Une ambition stratégique : conjuguer aide au Sud et rayonnement italien

En lançant son « plan Mattei », Giorgia Meloni entend répondre à deux enjeux majeurs : endiguer l’émigration vers l’Europe et restaurer l’influence italienne en Afrique. Le dispositif, soutenu par la Commission européenne, prévoit 5,5 milliards d’euros investis dans 14 pays. À ses yeux, seule une Afrique prospère peut dissuader ses jeunes de fuir au péril de leur vie.

Le nom du plan fait référence à Enrico Mattei, fondateur de l’ENI, connu pour ses partenariats équitables avec les pays producteurs d’hydrocarbures. Rome revendique un « modèle non paternaliste » face aux anciennes puissances coloniales, notamment la France, fragilisée au Sahel. Le plan s’inscrit aussi comme une alternative aux « Nouvelles routes de la soie » chinoises.

Ursula von der Leyen a salué la signature de cinq accords représentant 1,2 milliard d’euros d’investissements conjoints. Le plan Mattei est présenté comme une contribution à la stratégie européenne Global Gateway (150 milliards d’euros). Pour Bruxelles, il s’agit de renforcer la position européenne en Afrique sans créer de rivalité entre États membres.

Infrastructures, matières premières et coopération ciblée

Les investissements les plus importants concernent l’énergie et les ressources stratégiques. L’Italie, fragilisée par la guerre en Ukraine, cherche à diversifier ses approvisionnements. L’Algérie, la Côte d’Ivoire ou encore le Sénégal sont identifiés comme partenaires clés. Les groupes ENI, Terna ou Bonifiche Ferraresi sont déjà mobilisés sur plusieurs projets.

Au-delà des enjeux énergétiques, le plan comporte aussi un volet plus social : des projets de développement sanitaire, éducatif et hydraulique sont prévus.
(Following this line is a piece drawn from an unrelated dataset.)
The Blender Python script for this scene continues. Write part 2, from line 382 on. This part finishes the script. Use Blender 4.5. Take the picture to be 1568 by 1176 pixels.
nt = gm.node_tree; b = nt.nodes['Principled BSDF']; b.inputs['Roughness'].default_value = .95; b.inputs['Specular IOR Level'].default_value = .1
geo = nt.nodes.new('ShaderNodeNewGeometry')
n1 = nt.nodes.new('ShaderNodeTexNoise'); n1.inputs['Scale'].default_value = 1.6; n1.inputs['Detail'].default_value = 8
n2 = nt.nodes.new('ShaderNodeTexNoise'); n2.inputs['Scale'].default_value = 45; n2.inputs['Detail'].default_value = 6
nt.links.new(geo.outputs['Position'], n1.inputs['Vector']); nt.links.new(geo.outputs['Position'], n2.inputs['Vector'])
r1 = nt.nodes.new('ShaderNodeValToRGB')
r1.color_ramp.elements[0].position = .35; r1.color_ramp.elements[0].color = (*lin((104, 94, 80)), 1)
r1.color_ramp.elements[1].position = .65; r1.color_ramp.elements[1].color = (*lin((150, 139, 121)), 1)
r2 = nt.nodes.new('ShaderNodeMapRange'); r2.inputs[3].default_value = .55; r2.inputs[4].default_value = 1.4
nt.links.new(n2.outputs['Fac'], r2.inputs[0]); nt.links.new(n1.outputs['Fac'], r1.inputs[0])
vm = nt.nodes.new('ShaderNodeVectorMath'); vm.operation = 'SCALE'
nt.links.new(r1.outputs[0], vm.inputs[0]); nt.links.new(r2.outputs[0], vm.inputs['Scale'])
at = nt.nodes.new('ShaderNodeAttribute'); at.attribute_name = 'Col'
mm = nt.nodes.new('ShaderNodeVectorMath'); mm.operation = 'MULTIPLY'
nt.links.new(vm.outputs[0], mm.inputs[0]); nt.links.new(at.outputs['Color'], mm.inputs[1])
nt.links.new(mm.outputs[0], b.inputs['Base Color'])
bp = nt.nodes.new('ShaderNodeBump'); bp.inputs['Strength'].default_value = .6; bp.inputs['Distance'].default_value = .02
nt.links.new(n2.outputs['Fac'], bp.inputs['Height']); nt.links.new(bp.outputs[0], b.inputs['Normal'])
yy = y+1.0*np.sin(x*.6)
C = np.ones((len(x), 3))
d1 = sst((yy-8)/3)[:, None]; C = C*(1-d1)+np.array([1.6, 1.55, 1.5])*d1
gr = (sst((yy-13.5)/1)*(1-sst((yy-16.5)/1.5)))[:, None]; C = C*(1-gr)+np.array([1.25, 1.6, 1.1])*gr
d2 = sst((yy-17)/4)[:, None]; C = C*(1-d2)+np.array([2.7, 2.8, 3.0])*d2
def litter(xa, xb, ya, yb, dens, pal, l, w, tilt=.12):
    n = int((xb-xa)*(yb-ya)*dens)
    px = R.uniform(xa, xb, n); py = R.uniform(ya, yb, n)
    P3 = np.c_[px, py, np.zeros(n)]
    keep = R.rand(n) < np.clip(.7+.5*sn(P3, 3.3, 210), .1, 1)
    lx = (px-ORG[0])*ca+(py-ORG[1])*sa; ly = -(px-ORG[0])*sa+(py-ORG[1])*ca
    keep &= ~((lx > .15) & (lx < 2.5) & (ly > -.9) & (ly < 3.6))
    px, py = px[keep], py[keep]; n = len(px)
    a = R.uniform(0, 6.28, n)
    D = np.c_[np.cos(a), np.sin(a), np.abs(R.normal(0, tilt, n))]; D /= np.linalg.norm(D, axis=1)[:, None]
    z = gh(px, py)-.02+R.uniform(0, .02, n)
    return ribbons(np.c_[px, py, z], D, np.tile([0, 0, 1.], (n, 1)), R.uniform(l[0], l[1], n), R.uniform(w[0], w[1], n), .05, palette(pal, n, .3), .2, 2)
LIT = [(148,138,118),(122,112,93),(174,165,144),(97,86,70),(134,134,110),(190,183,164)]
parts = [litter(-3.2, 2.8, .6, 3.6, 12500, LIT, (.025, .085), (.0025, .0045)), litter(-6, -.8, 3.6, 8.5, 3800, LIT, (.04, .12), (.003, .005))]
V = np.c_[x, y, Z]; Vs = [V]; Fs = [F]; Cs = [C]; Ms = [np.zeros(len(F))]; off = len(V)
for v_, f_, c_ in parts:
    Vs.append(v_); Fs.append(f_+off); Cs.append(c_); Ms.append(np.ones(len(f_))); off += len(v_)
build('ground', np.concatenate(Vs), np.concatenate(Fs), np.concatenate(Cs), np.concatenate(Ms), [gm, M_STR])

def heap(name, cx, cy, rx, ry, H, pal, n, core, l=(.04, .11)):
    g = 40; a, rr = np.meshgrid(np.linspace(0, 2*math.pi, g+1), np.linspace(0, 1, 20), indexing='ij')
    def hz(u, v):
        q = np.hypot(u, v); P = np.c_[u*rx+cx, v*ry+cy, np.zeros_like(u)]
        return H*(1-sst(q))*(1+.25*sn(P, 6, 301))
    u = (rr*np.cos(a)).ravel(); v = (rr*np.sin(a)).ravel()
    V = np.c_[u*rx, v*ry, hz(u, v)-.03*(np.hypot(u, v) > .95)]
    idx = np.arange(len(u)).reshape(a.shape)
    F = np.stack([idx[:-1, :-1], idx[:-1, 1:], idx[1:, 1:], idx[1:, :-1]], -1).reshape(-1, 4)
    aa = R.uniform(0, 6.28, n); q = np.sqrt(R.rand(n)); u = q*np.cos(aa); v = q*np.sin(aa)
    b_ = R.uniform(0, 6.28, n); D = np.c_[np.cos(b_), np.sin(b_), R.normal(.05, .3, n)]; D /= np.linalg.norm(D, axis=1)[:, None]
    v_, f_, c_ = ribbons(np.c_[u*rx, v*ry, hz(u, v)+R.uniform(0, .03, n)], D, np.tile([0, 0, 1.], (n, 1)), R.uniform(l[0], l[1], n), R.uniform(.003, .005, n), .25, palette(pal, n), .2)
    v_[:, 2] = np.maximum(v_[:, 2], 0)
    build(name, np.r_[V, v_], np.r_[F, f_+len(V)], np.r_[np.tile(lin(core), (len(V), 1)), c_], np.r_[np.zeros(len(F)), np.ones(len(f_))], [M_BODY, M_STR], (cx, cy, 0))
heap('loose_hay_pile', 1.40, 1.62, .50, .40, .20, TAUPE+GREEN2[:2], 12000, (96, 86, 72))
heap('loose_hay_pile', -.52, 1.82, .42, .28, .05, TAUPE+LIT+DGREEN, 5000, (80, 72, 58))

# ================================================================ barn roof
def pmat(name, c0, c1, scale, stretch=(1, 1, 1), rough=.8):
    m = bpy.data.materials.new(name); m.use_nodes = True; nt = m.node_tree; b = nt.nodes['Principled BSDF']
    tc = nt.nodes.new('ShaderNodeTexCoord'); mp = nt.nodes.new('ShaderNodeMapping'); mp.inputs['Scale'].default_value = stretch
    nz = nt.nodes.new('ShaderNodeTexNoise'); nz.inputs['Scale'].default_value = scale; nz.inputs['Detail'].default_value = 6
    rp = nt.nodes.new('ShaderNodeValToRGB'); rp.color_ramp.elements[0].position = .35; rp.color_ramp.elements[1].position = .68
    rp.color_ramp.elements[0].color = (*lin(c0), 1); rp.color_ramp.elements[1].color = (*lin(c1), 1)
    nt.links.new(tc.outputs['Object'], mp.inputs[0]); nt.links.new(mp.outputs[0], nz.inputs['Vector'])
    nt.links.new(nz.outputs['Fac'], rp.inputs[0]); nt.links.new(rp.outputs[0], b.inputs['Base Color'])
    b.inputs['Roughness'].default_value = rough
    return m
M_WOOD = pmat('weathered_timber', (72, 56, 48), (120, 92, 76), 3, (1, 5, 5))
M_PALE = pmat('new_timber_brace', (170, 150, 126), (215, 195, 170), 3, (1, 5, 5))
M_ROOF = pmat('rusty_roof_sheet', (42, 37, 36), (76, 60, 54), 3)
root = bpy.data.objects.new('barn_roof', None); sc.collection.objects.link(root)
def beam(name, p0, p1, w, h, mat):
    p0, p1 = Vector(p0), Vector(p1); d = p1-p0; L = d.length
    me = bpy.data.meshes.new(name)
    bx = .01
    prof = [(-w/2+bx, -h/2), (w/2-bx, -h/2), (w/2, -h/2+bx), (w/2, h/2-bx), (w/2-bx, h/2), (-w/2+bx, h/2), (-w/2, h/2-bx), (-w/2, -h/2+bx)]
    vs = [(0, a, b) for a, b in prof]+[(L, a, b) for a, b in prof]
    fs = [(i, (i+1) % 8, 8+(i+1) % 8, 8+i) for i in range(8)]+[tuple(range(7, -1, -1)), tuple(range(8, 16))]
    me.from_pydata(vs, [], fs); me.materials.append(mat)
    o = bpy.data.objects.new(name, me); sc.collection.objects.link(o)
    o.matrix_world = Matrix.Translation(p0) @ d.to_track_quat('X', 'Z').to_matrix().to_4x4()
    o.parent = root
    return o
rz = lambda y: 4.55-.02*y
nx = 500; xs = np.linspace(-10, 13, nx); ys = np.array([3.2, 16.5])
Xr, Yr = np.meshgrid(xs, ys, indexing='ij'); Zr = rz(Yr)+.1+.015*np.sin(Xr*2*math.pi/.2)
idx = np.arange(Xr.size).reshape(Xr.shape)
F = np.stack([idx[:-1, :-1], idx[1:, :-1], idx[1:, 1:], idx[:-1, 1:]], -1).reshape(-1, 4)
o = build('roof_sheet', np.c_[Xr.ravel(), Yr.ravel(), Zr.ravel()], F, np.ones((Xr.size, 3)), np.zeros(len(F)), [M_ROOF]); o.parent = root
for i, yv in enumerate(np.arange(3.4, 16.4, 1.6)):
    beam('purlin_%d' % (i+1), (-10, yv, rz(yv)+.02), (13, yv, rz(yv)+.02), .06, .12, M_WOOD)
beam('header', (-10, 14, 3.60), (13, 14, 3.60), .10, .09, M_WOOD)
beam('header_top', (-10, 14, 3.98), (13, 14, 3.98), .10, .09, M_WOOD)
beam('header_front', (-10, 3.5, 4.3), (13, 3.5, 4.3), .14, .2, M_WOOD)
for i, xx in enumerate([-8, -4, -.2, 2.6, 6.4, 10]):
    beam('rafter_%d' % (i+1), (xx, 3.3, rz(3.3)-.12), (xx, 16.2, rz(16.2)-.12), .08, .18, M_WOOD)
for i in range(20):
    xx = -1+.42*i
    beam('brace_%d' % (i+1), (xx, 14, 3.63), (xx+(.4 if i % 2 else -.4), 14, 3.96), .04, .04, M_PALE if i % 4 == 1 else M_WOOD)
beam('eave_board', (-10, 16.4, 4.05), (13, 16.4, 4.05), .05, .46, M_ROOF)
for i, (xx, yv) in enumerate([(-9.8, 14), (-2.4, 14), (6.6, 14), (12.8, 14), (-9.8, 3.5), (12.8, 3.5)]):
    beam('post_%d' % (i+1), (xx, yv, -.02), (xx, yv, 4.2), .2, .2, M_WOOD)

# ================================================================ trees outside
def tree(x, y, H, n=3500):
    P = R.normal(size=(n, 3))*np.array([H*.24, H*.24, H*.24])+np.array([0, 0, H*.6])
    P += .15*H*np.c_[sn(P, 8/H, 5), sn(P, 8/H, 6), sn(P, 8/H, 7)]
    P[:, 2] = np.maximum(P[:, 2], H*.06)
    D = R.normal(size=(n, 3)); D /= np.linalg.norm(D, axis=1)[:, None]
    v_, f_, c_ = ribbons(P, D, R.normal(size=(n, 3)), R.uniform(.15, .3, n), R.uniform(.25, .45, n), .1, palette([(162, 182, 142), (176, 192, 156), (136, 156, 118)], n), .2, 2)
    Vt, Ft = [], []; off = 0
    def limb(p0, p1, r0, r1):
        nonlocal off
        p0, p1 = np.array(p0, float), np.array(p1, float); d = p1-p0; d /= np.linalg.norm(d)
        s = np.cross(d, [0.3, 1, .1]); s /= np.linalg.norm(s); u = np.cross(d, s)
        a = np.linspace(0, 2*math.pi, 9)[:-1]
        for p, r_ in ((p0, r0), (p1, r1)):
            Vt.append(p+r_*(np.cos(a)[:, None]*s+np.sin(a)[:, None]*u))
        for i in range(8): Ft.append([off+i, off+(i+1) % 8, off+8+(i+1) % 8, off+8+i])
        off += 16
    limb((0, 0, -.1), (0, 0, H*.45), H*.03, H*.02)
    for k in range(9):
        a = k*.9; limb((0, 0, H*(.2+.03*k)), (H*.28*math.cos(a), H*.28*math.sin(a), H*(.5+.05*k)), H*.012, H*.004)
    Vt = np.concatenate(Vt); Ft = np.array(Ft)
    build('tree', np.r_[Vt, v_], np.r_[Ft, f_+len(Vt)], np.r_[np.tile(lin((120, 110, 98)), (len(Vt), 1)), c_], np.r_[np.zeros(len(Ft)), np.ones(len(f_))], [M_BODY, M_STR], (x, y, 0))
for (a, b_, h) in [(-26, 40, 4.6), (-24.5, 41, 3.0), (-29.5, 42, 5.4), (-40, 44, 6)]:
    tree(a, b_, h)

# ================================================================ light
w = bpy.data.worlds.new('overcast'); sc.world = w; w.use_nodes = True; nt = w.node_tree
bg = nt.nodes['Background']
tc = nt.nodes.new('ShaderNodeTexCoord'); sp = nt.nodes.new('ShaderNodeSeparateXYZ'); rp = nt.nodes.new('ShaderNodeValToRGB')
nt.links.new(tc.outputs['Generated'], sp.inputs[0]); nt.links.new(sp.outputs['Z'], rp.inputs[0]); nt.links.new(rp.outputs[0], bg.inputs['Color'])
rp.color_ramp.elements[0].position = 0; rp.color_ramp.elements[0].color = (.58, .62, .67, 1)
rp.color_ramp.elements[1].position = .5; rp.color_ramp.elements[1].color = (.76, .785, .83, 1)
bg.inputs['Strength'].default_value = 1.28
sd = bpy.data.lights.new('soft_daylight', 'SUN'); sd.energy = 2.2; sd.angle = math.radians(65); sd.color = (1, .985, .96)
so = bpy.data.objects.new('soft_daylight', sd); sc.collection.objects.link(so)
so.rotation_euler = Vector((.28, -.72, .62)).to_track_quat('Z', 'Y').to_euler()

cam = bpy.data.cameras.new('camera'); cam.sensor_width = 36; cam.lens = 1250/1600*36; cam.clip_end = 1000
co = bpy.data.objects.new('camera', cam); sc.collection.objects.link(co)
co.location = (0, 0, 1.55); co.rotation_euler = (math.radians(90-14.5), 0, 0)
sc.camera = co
L’objectif affiché est de stabiliser les territoires, créer des emplois locaux et renforcer la résilience des sociétés civiles. Mais les détails restent à préciser, notamment sur les modalités de mise en œuvre.
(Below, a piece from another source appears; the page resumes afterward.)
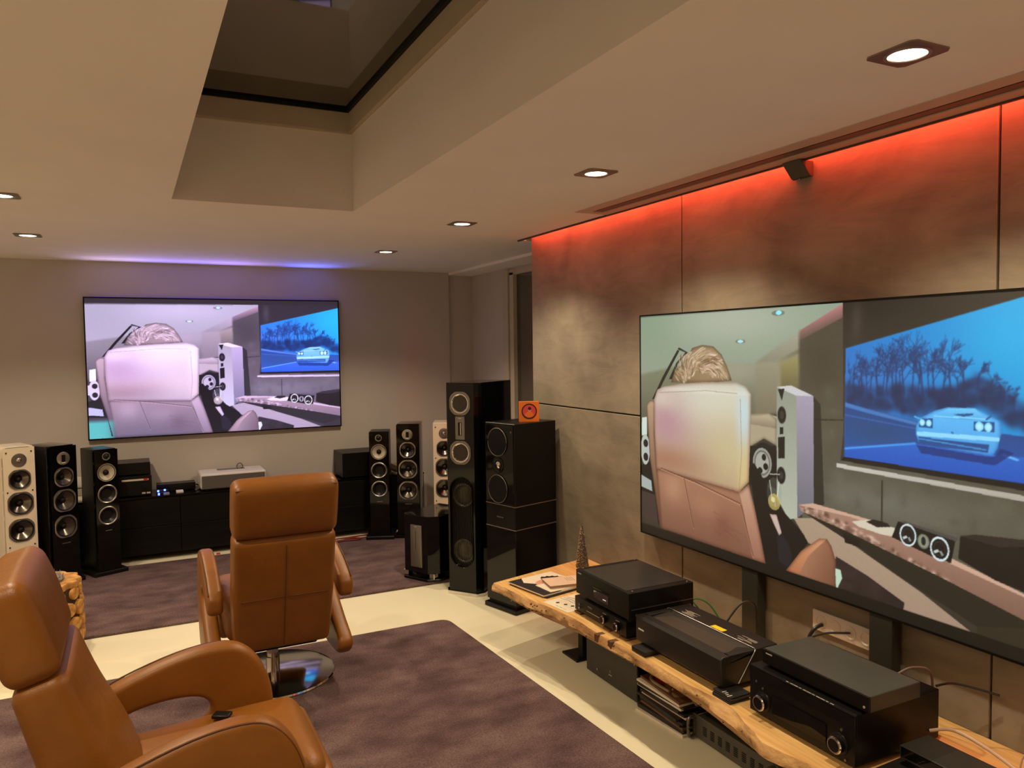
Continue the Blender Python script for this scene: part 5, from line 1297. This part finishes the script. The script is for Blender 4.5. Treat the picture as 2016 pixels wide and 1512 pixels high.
# ------------------------------------------------------------------ sockets and leads on the concrete wall
t = thing('socket_strip', 'row of four white wall sockets below the right screen', 'socket', (WX, 2.065, 0.535), FR)
MB().box((0, -0.005, 0), (0.295, 0.010, 0.082), bev=0.003).build('plate', m_whiteplast, t)
for x_ in (-0.105, -0.035, 0.035, 0.105):
    MB().lathe([(0.026, 0.008), (0.026, 0.0125), (0.021, 0.0125), (0.020, 0.0105), (0, 0.0105)], (x_, 0, 0), '-y', 24).build('outlet', m_whiteplast, t)
def cable(name, pts, r_, mat, label): return tag(MB().tube(pts, r_).build(name, mat), label, 'cable')
cable('power_lead', [(2.446, 2.03, 0.535), (2.42, 2.03, 0.54), (2.38, 2.08, 0.53), (2.35, 2.13, 0.50), (2.33, 2.18, 0.44), (2.32, 2.2, 0.368)], 0.0045, m_blackcable, 'black lead plugged into the third of the four wall sockets')
cable('power_lead', [(2.446, 2.16, 0.527), (2.41, 2.17, 0.51), (2.39, 2.18, 0.46), (2.37, 2.16, 0.368)], 0.0075, m_blackcable, 'thick black lead hanging from the first wall socket')
cable('signal_cable', [(2.235, 2.74, 0.475), (2.29, 2.735, 0.49), (2.33, 2.70, 0.47), (2.35, 2.66, 0.42), (2.36, 2.63, 0.366)], 0.004, m_green, 'green cable arching from the back of the disc player')
cable('signal_cable', [(2.235, 2.80, 0.475), (2.28, 2.80, 0.48), (2.32, 2.77, 0.44), (2.345, 2.73, 0.366)], 0.004, m_green, 'lower green cable behind the disc player')
cable('plug', [(2.233, 2.74, 0.472), (2.245, 2.74, 0.476), (2.268, 2.738, 0.486)], 0.0075, m_gold, 'gold plug at the back of the disc player')
cable('power_lead', [(2.21, 2.46, 0.47), (2.28, 2.45, 0.545), (2.32, 2.43, 0.56), (2.345, 2.42, 0.53), (2.35, 2.42, 0.45), (2.35, 2.43, 0.367)], 0.0045, m_blackcable, 'black lead looping up behind the laser projector')
cable('signal_cable', [(2.16, 1.63, 0.575), (2.19, 1.625, 0.585), (2.23, 1.61, 0.60), (2.30, 1.60, 0.58), (2.335, 1.61, 0.50), (2.345, 1.62, 0.367)], 0.004, M('grey_cable', lin((110, 100, 88)), 0.5, var=0.1), 'grey cable arching behind the slim player')
cable('plug', [(2.162, 1.585, 0.575), (2.175, 1.58, 0.585), (2.20, 1.565, 0.565)], 0.004, m_redplug, 'bright red plug behind the slim player')
cable('antenna', [(2.315, 1.585, 0.532), (2.38, 1.56, 0.535), (2.43, 1.45, 0.53)], 0.004, m_blackcable, 'thin black rod aerial behind the big AV receiver')
cable('network_cable', [(2.25, 1.56, 0.41), (2.28, 1.50, 0.43), (2.29, 1.40, 0.415), (2.285, 1.30, 0.39), (2.27, 1.20, 0.367)], 0.0055, m_whitecable, 'thick cream cable beside the phono box')
cable('network_cable', [(2.33, 1.33, 0.367), (2.335, 1.32, 0.42), (2.34, 1.29, 0.44), (2.38, 1.25, 0.42), (2.40, 1.22, 0.367)], 0.003, m_whitecable, 'thin white cable loop at the right edge of the bench')

# ------------------------------------------------------------------ on the floor under the bench
t = thing('power_amplifier', 'black power amplifier with ribbed sides standing under the bench', 'amplifier', (2.035+0.17, 3.07, 0), FR)
MB().box((0, 0.005, 0.11), (0.37, 0.31, 0.19), bev=0.002, seg=1).build('case', m_satin, t)
MB().box((0, -0.158, 0.12), (0.435, 0.014, 0.225), bev=0.003, seg=1).build('front_panel', M('bronze_black_panel', (0.045, 0.042, 0.034), 0.35, metal=0.3, var=0.08), t)
for sx in (-1, 1):
    for k in range(18): MB().box((sx*0.2, -0.13+k*0.0165, 0.11), (0.034, 0.006, 0.18)).build('heat_fin', m_black, t, 0)
MB().cyl((-0.11, -0.165, 0.045), 0.006, 0.005, '-y', 16).build('button', m_steel, t)
MB().box((0.0, -0.1655, 0.055), (0.026, 0.001, 0.004)).build('badge', m_logo, t, 0); MB().box((0.0, -0.1655, 0.072), (0.012, 0.001, 0.014)).build('emblem', m_plate_dark, t, 0)
for x_ in (-0.15, 0.15):
    for y_ in (-0.12, 0.13): MB().cyl((x_, y_, 0), 0.02, 0.016, 'z', 16).build('foot', m_black, t)
# record pile
covers = [('white-edged', m_paper), ('dark', m_ink), ('dark', m_ink), ('brown', m_key), ('dark', m_ink), ('grey', m_slate), ('dark', m_ink), ('pale', m_pinkpaper), ('dark', m_ink), ('grey', m_slate), ('white-edged', m_paper), ('dark', m_ink), ('white-edged', m_paper), ('printed', m_key)]
zz = 0.0
ordn = ['lowest', 'second', 'third', 'fourth', 'fifth', 'sixth', 'seventh', 'eighth', 'ninth', 'tenth', 'eleventh', 'twelfth', 'thirteenth', 'topmost']
for k, (nm_, mt_) in enumerate(covers):
    th = 0.0112; t = thing('record_sleeve', '%s record sleeve, %s in the pile under the bench' % (nm_, ordn[k] if k in (0, 13) else ordn[k]+' from below'), 'record', (2.175+random.uniform(-.012, .012), 2.665+random.uniform(-.012, .012), zz), R(random.uniform(-5, 5)), 'record pile under the bench')
    MB().box((0, 0, th/2), (0.305, 0.30, th-0.001), bev=0.001, seg=1).build('sleeve', mt_, t)
    if k == 13:
        MB().prism([(-0.14, -0.1), (-0.02, -0.14), (0.1, -0.02), (0.06, 0.1), (-0.1, 0.06)], 'xy', th-0.0004, th+0.0002).build('cover_print', m_brownpage, t, 0)
        MB().prism([(-0.08+0.04*math.cos(a*math.pi/8), 0.06+0.05*math.sin(a*math.pi/8)) for a in range(16)], 'xy', th-0.0004, th+0.0004).build('cover_print', m_redplug, t, 0)
    zz += th
cable('coiled_cable', [(2.03, 2.60, 0.166), (2.03, 2.72, 0.167), (2.07, 2.77, 0.167), (2.13, 2.76, 0.168), (2.16, 2.70, 0.17), (2.14, 2.58, 0.171), (2.08, 2.52, 0.172), (2.06, 2.46, 0.16)], 0.007, M('grey_beige_cable', lin((150, 132, 108)), 0.5, var=0.1), 'thick grey-beige cable coiled on the record pile')
# vented rack unit
t = thing('rack_amplifier', 'long dark rack amplifier with vent slots and handles under the bench', 'amplifier', (2.085+0.16, 2.27, 0), FR)
MB().box((0, 0, 0.055), (0.43, 0.32, 0.09), bev=0.002, seg=1).build('case', M('rack_case', (0.05, 0.045, 0.035), 0.5, var=0.1), t)
MB().box((0, -0.163, 0.055), (0.48, 0.008, 0.095), bev=0.002, seg=1).build('front_panel', M('rack_front', (0.075, 0.066, 0.05), 0.5, var=0.1), t)
for k in range(8):
    for q in range(5): MB().box((-0.16+k*0.045, -0.1675, 0.038+q*0.008), (0.022, 0.002, 0.004)).build('vent_slot', m_black, t, 0)
for sx in (-1, 1):
    MB().tube([(sx*0.222, -0.165, 0.015), (sx*0.222, -0.20, 0.018), (sx*0.222, -0.20, 0.09), (sx*0.222, -0.165, 0.094)], 0.007, n=8).build('handle', m_plate_dark, t)
for x_ in (-0.18, 0.18):
    for y_ in (-0.12, 0.12): MB().cyl((x_, y_, 0), 0.016, 0.0105, 'z', 12).build('foot', m_black, t)

# ------------------------------------------------------------------ angular sensor holder in the red light
t = thing('spot_bracket', 'dark angular bracket fixed to the concrete wall in the red glow', 'bracket', (WX, 2.275, 2.352), 0)
MB().prism([(-0.075, 0.022), (-0.002, 0.022), (-0.002, -0.038), (-0.012, -0.040), (-0.022, -0.036)], 'xz', -0.048, 0.048, bev=0.003).build('body', M('bracket_graphite', (0.06, 0.05, 0.035), 0.45, var=0.1), t, 20)
MB().lathe([(0.006, -0.0405), (0.005, -0.043), (0, -0.044)][::1], (-0.016, 0.01, 0), 'z', 12).build('lens', m_glass, t)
Un des projets phares concerne une ligne ferroviaire entre la Zambie et l’Angola. Saluée par l’Union africaine comme un levier pour le commerce intra-africain, cette initiative témoigne d’un tournant dans l’approche italienne : investir dans l’infrastructure régionale plutôt que dans une logique d’extraction unilatérale. Un positionnement qui entend séduire les capitales africaines.

Entre scepticisme et espoirs : l’Afrique face aux promesses de Rome

Si les États partenaires accueillent favorablement l’initiative, les ONG et plusieurs experts doutent de la portée réelle du plan. « L’Italie n’a pas les moyens de ses ambitions », avertit Giovanni Carbone de l’ISPI. Les 5,5 milliards annoncés pèsent peu face aux besoins du continent et aux 150 milliards européens prévus par Global Gateway.

Le président kényan William Ruto, présent au sommet de Rome, a rappelé une vérité crue : les économies africaines payent cinq fois plus pour leur dette que les pays européens. L’investissement ne suffit pas, dit-il, sans réforme du système financier mondial. Giorgia Meloni a néanmoins annoncé l’annulation de 235 millions d’euros de dette convertis en projets de développement.

Certains dénoncent un plan pensé avant tout pour les grandes entreprises italiennes, notamment dans les hydrocarbures. Pour Simone Ogno (ReCommon), les intérêts industriels restent prééminents. Rome devra convaincre qu’elle agit pour le bien commun, et non pour maximiser les profits des géants de l’énergie. C’est le prix à payer pour la crédibilité du plan Mattei.